At one point during Thursday’s proceedings, Commissioner Rousseau asked whether this issue was even in the purview of the County Commission. Why was this body spending the time to debate and vote on such a matter, when all of the regular county business had not even been dealt with? Why was the Commission issuing religious statements rather than dealing with the real problems of the county? Rousseau asked: ”Is this a litmus test to see how religious we are?”

The vote was taken soon after, and it passed. The commissioners, in essence, voted to buy the county some, what we might call, Fayette Drumsticks.

Commissioners Steve Brown, Eric Maxwell, and Randy Ognio converse after the vote to support the religious freedom bills.

In a note of seeming gracelessness, considering how many of their constituents in attendance were at that moment stinging from the outcome, Commissioners Steve Brown, Eric Maxwell, and Randy Ognio all grinned widely from the dais following their victory. Commissioner Charles Oddo, to his credit, was solemn-faced, but that is perhaps just his default setting.

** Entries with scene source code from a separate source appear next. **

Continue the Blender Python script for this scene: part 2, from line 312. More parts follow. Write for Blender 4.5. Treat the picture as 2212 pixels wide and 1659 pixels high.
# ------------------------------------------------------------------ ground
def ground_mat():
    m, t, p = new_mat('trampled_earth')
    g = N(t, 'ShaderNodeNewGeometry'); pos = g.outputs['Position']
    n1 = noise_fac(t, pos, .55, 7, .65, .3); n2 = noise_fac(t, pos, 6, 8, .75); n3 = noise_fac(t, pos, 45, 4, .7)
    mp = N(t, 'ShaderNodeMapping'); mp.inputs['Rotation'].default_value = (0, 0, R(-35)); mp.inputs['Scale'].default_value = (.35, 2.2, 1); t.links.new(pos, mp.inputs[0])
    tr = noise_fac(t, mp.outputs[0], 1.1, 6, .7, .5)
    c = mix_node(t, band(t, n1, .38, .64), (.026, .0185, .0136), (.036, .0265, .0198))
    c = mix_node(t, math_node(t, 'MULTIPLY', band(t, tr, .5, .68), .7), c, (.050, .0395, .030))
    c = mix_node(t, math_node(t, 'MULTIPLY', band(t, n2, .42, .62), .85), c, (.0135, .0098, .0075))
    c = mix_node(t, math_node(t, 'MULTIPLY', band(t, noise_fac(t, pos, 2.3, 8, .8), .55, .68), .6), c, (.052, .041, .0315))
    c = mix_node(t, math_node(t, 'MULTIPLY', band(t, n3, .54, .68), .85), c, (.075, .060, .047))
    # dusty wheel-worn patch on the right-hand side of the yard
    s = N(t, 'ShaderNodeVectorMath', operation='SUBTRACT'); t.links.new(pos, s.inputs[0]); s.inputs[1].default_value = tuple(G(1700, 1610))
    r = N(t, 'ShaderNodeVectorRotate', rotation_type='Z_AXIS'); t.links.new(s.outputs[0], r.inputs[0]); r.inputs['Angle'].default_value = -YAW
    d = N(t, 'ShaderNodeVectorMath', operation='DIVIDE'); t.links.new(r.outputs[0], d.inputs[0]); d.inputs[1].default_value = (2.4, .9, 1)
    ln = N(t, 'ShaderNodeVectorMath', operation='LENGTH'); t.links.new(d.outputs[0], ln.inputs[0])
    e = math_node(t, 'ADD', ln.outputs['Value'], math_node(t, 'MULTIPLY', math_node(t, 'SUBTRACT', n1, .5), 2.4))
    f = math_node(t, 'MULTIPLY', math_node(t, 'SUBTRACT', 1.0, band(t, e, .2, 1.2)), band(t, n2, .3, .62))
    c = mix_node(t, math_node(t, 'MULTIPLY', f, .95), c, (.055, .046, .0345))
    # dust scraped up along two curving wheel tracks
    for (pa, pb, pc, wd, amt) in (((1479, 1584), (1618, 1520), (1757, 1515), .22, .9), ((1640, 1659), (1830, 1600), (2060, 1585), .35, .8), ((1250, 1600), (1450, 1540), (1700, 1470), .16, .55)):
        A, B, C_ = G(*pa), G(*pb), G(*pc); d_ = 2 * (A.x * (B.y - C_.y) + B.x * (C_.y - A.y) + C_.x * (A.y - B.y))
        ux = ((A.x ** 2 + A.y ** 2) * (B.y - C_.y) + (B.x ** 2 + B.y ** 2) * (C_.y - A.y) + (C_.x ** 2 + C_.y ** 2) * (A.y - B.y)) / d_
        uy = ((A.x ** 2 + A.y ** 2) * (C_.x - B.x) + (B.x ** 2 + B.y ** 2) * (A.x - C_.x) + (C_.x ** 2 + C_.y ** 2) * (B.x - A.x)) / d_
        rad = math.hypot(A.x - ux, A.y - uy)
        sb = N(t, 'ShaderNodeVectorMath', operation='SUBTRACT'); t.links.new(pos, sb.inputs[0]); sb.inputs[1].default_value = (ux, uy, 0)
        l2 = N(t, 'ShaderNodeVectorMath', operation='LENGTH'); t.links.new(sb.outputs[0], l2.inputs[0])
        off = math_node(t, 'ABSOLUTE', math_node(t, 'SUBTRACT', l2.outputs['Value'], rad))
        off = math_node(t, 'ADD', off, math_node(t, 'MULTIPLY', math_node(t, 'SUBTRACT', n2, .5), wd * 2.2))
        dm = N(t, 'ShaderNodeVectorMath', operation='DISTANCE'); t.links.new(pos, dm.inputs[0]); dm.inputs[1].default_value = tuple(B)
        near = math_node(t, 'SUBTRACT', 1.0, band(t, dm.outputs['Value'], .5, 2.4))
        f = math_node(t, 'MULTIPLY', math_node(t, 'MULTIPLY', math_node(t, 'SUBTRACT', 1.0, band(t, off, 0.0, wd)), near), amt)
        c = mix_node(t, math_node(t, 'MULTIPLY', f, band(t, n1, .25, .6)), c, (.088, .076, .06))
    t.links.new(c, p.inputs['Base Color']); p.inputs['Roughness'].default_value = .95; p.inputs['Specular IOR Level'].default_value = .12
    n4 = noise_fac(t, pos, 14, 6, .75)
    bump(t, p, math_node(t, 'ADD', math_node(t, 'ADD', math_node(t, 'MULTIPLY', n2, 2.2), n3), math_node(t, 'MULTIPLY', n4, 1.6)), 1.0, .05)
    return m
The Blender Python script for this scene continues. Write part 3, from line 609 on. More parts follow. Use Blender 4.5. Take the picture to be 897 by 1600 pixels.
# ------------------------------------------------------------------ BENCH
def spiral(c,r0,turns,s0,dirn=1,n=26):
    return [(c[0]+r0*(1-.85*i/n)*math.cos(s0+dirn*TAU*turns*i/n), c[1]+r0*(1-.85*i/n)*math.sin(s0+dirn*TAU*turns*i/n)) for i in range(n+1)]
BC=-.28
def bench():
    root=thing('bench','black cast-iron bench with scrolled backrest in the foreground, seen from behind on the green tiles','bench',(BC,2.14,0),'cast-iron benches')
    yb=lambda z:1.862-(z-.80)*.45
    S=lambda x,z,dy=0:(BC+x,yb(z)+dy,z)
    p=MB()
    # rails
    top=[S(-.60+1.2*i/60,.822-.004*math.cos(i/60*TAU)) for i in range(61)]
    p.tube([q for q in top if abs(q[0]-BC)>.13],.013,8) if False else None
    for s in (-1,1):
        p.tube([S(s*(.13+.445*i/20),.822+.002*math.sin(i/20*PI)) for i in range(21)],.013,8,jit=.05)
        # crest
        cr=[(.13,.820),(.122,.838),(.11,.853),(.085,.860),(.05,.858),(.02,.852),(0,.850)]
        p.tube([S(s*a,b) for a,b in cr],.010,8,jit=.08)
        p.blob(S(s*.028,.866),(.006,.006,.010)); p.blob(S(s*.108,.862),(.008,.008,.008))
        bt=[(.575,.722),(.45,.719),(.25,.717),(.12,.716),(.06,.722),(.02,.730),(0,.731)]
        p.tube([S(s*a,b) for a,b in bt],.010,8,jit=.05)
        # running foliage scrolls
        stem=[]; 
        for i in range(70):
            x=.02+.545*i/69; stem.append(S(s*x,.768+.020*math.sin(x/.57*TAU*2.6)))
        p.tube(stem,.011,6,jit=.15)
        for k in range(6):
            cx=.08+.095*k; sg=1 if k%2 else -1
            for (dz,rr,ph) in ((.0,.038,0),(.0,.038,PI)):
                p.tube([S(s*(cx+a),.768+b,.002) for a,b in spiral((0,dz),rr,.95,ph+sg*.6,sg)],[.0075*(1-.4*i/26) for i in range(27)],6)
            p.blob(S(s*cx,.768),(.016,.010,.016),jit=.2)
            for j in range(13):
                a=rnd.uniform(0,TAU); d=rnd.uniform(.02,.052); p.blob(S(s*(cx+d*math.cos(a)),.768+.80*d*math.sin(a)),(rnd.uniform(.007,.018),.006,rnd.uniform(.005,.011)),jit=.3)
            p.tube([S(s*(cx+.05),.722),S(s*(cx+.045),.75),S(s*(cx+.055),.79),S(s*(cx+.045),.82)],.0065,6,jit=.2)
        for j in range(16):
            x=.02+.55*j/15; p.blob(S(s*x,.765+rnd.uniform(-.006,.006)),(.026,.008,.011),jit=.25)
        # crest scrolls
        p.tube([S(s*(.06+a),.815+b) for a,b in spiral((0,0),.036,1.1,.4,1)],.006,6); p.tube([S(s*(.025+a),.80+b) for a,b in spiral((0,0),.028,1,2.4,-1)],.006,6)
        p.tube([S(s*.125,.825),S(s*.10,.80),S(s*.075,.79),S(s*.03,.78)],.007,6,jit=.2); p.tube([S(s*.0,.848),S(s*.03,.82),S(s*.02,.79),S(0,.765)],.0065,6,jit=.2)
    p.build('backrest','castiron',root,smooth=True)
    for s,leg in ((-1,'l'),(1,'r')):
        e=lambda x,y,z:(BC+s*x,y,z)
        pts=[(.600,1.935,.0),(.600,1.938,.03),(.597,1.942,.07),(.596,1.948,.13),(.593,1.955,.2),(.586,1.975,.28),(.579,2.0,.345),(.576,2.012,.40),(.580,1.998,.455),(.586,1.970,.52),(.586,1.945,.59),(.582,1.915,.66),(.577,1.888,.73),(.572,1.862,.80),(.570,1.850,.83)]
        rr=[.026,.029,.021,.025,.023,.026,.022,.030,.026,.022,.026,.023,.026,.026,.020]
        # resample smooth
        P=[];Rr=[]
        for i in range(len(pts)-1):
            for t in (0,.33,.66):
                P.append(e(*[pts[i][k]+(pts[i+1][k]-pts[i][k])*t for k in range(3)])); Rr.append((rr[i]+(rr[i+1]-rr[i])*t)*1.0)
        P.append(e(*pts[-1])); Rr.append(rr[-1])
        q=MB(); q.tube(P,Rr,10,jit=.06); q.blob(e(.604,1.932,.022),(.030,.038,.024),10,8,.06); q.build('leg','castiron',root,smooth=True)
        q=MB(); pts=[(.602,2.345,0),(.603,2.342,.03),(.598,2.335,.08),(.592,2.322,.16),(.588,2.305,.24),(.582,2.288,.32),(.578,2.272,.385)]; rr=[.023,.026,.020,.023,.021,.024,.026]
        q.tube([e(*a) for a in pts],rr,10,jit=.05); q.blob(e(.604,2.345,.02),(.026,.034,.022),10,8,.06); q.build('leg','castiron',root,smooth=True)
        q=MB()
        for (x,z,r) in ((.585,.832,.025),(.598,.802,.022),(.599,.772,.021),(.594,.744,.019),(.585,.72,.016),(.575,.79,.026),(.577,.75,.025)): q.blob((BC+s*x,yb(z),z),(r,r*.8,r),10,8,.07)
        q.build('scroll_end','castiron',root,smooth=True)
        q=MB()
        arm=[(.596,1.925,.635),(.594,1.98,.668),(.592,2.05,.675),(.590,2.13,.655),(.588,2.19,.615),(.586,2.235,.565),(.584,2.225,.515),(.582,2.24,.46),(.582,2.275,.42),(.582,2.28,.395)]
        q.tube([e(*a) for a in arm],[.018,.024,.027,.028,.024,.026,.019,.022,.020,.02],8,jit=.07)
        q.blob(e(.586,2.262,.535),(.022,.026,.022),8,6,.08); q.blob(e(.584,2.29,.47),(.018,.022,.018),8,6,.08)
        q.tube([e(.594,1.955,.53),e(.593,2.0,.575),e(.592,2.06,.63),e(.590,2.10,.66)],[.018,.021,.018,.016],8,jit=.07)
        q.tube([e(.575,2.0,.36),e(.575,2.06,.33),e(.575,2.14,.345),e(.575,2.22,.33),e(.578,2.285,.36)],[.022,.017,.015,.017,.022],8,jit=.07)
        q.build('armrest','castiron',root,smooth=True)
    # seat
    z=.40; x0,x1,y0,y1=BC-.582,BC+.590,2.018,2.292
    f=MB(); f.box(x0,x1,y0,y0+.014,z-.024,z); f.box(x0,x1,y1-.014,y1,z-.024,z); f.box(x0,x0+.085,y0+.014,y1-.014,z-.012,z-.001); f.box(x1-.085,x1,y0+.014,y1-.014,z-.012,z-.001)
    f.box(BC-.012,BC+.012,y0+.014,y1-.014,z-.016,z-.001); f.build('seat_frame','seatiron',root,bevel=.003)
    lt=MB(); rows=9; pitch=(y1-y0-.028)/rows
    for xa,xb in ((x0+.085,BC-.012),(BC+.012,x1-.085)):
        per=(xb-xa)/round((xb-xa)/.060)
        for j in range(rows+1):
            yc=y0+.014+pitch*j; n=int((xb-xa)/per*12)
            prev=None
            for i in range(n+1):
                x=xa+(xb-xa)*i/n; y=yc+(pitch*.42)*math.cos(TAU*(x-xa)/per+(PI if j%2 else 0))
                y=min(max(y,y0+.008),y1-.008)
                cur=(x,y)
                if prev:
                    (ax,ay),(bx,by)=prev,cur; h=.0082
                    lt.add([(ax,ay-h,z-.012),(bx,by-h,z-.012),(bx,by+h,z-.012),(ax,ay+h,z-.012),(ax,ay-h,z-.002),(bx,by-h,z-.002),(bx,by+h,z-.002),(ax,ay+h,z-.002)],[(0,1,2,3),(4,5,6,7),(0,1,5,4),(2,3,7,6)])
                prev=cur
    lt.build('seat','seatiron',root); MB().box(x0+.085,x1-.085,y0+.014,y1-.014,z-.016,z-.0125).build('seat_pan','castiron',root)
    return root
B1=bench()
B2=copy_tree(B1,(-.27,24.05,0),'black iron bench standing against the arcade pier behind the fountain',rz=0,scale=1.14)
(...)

As I left the room that night, a funny, yet painful (I’m sure there’s a German word for that), image popped into my mind: Commissioner Ognio, Commissioner Brown, Commissioner Oddo, and Chairman Maxwell, all seated in their elevated chairs, in unison pull out their hand mirrors and gaze at their images as each straightens his halo. Meanwhile Commissioner Rousseau tries in vain to organize the huge stacks of unfinished, unattended papers surrounding them.

And finally History herself, that eternal Cassandra, puts her lips together tightly….and sighs in regret for the lessons we haven’t yet learned.